EO school walkout planned to illustrate problems faced

Members of the East Orange Education Association teachers' union that came to City Council's regular meeting on Monday, May 23, literally stand up in solidarity with their president, Jacqueline Gradington, center in yellow, about to give the governing body an update on ongoing contract talks with the Board of Education.
Members of the East Orange Education Association teachers’ union that came to City Council’s regular meeting on Monday, May 23, literally stand up in solidarity with their president, Jacqueline Gradington, center in yellow, about to give the governing body an update on ongoing contract talks with the Board of Education.

EAST ORANGE, NJ — Students at STEM Academy School protested Friday, May 20, after receiving news the East Orange Board of Education had decided to transfer their principal to another school in the district. And on Monday, May 23, the STEM students joined members of the East Orange Education Association teachers union at a protest for a new long-term contract outside East Orange City Hall.

Demonstrators at City Hall said they came to support school personnel and believe it is time East Orange residents have the power to elect their own BOE representatives. Currently BOE representatives are appointed to serve by the mayor.

Then, on Tuesday, May 31, East Orange High School and Clifford J. School Alumni Association President Robert McGrady sent out an email blast alerting the public that Sojourner Truth Middle School students and former 1st Ward Councilwoman Andrea McPhatter planned a walkout protest for Wednesday, June 1, at 2 p.m., during school hours, to demonstrate their opposition to the BOE’s recent decision to transfer the school’s principal, Vincent Stallings, to another school in the district.

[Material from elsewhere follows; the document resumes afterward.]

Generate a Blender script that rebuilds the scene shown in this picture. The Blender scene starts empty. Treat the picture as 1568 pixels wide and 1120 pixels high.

East Orange Board of Education President Bergson Leneus issued his own statement on the eve of the scheduled Sojourner Truth Middle School walkout protest: “Our policy prohibits the East Orange Board of Education from publicly disclosing pending details of personnel matters; however, we want parents, staff and students to know that our decision to transfer several administrators within the school district was one that was made with the best interest of our students and families in mind,” said Leneus on Tuesday, May 31.

“In order to continue to rise to a higher standard of excellence, it is essential that we make placements that will further strengthen each school and move the entire district forward. We believe that this decision will yield much-needed transformational change in our district.”

According to Leneus, the BOE is not making decisions in a vacuum.

“Both the Superintendent’s and the Board of Education’s offices welcome parental input and engagement as we work in partnership for the advancement of our children. The administration and the board will host meetings with the affected school PTA/PTO boards to hear and understand the concerns of the community.” said Leneus on Tuesday, May 31. “Our offices are always open.”

East Orange Education Association President Jackie Gradington said that, while that may be the case, she and her members were at City Hall Plaza on Monday, May 23, to inform City Council about issues with the ongoing contract negotiations with the district and the BOE.

“The teachers are not striking; the teachers are protesting and we’re making our issues known. A strike is a very different thing,” said Gradington, an East Orange resident, on Monday, May 23. “The issue is, we’re going into our third year without a contract and we believe it is a show of disrespect by the board. Initially, they weren’t even coming to the table. We had to file charges to even get them to come to the table and to provide us with information that we needed to begin bargaining.”

City Council Chairman and 3rd Ward Councilman Ted Green said the council got the teachers’ message loud and clear and now they will do everything in their power to help bring an amicable solution to the situation as soon as possible.

“Thank all of you for coming out this evening and giving us the opportunity to hear some of the issues,” said Green on Monday, May 23. “We hear you. We do understand that you play a vital role in this community.”